Curating a Digital Garden

A digital garden is a curated knowledge management system based upon the principles of capturing thoughts, ideas and concepts as Evergreen notes. An evergreen note is a unit of knowledge in the system, so to Allow ideas to emerge, Link evergreen notes by contextual association.

The garden metaphor describes the necessity of curation: Evergreen notes are never finished, but remain timely and relevant through the act of successive refinement (a form of Deliberate practice). Conventional information systems impose a top-down structure, usually hierarchical, as a mechanism for quick information retrieval. Digital gardens represent an inversion of this as they Prefer organic structure to hierarchical structure - the structure emerges.
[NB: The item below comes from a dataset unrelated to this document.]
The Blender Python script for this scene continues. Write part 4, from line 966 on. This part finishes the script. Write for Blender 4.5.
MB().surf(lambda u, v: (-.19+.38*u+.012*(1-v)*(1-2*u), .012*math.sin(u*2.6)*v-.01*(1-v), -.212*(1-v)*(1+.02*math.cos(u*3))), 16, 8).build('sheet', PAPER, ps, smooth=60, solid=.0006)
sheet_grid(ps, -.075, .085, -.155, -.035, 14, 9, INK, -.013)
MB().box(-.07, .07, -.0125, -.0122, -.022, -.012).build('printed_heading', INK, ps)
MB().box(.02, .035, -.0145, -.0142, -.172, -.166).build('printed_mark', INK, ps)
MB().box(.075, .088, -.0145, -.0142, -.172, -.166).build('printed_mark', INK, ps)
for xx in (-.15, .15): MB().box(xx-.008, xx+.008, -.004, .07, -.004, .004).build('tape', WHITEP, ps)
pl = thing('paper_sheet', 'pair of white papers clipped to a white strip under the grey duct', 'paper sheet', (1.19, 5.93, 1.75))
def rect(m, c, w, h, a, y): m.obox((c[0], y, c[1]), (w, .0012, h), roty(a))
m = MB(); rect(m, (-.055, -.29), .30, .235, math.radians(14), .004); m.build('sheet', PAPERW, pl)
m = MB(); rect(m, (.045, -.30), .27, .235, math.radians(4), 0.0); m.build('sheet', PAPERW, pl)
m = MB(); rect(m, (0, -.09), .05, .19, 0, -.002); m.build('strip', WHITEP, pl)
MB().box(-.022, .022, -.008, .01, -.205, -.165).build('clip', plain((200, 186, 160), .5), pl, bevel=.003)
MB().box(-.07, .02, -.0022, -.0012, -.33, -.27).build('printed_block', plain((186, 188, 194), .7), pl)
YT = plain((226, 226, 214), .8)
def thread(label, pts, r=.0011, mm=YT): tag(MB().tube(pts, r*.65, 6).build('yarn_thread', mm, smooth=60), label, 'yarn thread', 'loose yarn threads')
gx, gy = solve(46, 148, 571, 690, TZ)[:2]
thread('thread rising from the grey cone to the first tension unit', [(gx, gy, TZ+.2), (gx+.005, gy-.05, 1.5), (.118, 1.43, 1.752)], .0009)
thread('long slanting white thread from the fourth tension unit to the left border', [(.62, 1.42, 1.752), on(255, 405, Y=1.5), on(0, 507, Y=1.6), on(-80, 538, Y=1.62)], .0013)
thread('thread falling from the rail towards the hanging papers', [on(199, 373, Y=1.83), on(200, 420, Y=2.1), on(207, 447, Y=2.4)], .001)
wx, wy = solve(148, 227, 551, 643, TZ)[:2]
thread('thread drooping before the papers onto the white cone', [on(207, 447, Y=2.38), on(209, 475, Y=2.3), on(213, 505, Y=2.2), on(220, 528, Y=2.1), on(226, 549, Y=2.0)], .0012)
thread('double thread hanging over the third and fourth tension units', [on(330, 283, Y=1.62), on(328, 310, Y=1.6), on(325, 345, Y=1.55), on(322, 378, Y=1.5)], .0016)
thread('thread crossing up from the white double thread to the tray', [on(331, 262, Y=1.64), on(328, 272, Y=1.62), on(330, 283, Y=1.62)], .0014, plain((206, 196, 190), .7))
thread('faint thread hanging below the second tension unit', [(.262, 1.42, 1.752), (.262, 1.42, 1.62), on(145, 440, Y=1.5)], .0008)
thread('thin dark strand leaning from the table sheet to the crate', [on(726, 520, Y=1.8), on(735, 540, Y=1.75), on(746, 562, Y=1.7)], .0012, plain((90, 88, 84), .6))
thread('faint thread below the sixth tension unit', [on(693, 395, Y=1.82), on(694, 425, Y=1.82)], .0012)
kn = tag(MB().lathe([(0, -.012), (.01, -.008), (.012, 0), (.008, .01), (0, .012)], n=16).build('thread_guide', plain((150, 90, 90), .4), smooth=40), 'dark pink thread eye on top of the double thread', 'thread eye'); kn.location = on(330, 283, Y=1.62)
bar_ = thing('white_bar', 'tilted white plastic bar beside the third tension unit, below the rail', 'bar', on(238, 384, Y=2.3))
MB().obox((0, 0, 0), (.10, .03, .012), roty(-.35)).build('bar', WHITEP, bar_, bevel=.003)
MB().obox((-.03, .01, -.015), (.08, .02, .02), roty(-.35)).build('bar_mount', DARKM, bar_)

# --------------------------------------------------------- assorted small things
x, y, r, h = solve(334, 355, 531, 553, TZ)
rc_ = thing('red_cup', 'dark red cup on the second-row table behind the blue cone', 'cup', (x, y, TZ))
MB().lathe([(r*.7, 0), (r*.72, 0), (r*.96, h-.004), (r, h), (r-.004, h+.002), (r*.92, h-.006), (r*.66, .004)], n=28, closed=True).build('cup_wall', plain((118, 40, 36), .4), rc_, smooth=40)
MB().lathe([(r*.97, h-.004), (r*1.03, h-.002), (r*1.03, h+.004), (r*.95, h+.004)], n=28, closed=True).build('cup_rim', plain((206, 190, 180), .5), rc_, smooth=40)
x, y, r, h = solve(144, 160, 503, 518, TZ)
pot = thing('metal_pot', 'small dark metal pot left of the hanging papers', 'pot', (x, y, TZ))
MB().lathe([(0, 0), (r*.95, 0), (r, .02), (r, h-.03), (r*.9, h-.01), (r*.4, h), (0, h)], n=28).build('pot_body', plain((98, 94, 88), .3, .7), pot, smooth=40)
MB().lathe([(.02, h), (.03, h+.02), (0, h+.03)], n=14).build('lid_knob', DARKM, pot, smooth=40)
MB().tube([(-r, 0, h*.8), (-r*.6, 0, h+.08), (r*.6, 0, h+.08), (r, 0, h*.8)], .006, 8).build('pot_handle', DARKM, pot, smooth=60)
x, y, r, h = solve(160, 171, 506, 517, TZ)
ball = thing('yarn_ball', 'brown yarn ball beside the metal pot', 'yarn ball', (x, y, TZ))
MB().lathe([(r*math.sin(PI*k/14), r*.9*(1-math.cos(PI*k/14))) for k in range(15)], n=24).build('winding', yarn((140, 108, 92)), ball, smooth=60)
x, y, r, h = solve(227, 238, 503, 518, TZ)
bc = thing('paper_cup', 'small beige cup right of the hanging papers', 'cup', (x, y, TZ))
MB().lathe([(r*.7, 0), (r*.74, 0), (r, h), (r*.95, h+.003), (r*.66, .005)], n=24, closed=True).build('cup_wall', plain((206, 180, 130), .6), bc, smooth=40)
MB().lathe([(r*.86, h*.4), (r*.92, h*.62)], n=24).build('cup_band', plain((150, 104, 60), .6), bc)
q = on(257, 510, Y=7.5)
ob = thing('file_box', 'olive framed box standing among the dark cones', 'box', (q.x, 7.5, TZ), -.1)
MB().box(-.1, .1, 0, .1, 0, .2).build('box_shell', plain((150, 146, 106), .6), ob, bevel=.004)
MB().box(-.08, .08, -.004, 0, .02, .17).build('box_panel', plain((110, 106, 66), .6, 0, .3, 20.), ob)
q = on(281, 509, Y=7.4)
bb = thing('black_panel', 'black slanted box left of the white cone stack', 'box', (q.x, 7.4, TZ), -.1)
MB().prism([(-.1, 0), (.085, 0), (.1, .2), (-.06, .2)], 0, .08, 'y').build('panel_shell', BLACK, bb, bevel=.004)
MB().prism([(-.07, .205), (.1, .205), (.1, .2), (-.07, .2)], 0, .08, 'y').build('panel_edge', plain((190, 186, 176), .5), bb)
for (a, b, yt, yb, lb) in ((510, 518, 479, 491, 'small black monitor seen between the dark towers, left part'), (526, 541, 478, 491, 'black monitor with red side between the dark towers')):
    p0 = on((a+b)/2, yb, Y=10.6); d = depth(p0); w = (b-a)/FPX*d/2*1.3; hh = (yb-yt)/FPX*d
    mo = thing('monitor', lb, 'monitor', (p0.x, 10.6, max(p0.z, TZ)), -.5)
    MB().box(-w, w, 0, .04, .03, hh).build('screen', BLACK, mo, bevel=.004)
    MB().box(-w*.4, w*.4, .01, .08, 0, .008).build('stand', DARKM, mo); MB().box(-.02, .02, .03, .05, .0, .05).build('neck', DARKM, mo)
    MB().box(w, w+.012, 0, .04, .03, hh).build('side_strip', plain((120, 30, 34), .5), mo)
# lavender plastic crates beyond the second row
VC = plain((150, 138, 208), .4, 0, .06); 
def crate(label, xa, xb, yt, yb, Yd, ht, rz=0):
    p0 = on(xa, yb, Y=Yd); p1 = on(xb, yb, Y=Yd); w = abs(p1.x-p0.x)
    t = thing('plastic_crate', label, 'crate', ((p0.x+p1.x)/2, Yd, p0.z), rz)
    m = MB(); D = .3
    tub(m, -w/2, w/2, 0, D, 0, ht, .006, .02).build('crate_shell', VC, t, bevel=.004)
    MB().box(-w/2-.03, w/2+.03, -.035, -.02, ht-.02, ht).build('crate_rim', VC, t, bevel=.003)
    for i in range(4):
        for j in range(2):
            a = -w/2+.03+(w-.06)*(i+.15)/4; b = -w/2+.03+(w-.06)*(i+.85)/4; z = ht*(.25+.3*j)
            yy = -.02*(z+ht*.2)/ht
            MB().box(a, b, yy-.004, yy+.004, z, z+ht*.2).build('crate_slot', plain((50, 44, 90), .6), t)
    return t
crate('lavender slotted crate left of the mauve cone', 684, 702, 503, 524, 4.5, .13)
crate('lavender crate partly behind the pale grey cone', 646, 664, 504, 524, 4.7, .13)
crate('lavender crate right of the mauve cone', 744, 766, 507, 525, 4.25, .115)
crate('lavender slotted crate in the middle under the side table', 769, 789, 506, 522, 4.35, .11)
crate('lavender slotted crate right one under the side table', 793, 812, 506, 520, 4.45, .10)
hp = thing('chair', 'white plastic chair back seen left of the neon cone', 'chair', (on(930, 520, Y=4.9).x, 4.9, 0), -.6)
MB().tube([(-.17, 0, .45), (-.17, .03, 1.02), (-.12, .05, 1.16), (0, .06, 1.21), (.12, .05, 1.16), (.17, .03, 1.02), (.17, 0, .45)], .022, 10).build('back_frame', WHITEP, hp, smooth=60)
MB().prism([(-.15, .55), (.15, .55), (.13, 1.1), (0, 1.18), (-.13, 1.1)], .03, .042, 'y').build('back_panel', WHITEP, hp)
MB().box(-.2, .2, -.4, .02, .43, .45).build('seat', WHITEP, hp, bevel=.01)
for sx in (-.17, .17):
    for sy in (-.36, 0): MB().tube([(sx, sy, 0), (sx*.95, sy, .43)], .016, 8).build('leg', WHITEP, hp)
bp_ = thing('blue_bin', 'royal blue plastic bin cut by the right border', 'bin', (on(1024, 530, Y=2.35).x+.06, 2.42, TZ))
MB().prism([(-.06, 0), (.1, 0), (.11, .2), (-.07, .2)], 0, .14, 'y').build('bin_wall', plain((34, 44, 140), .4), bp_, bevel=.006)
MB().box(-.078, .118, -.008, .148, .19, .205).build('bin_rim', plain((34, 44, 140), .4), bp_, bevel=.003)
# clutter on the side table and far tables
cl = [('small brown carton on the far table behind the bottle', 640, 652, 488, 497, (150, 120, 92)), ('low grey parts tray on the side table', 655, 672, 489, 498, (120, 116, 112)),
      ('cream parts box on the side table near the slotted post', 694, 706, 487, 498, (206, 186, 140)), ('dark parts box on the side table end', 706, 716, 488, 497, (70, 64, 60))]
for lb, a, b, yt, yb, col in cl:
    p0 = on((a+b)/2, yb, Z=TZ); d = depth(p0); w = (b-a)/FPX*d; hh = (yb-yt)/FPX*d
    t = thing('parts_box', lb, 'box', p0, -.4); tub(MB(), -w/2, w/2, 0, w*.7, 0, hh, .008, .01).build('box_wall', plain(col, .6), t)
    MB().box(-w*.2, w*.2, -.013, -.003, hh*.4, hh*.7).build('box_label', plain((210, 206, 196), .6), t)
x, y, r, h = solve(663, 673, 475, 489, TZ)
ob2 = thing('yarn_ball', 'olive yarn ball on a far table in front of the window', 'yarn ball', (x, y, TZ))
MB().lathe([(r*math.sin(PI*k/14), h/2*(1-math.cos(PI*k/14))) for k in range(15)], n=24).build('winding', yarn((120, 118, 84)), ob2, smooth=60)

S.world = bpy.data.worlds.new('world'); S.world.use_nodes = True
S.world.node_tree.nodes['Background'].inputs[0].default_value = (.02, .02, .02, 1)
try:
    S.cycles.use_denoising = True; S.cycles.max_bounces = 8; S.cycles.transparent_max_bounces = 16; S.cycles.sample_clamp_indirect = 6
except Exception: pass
Rather than performing thinking up front and only then capturing the output in written form, which leads to writer's block, note that Writing is thinking and the Curation of ideas broadens horizons and helps draw patterns. Equally, the exact mechanisms of working with and in the space should form progressively (Learn along the way) rather than up front (Avoid premature optimization) to avoid procrastination and analysis paralysis.

Some prefer to call digital gardens a Second Brain, or an Integrated Thinking Environment, acknowledging the system as an augmentation to the thinking process, or a space that facilitates thinking, for example through the support of Backlinks. This isn't to liken the system exactly to the human brain, it is more that A second brain is closer to a GPU than a CPU, in terms of its purpose - generality vs specificity - serving a bespoke role.

Curating a digital garden is a significant investment in time, so when asking What am I looking to achieve with my digital garden, I consider that These notes are for me - they're not meant to be considered a golden source of truth, but instead are written in terms of my thoughts, my associations and my context, synthesized from external resources using my Record - Elaborate - Integrate method. Others may benefit from reading them, but there are additional benefits in publishing the evergreen notes (Why do I make my notes public).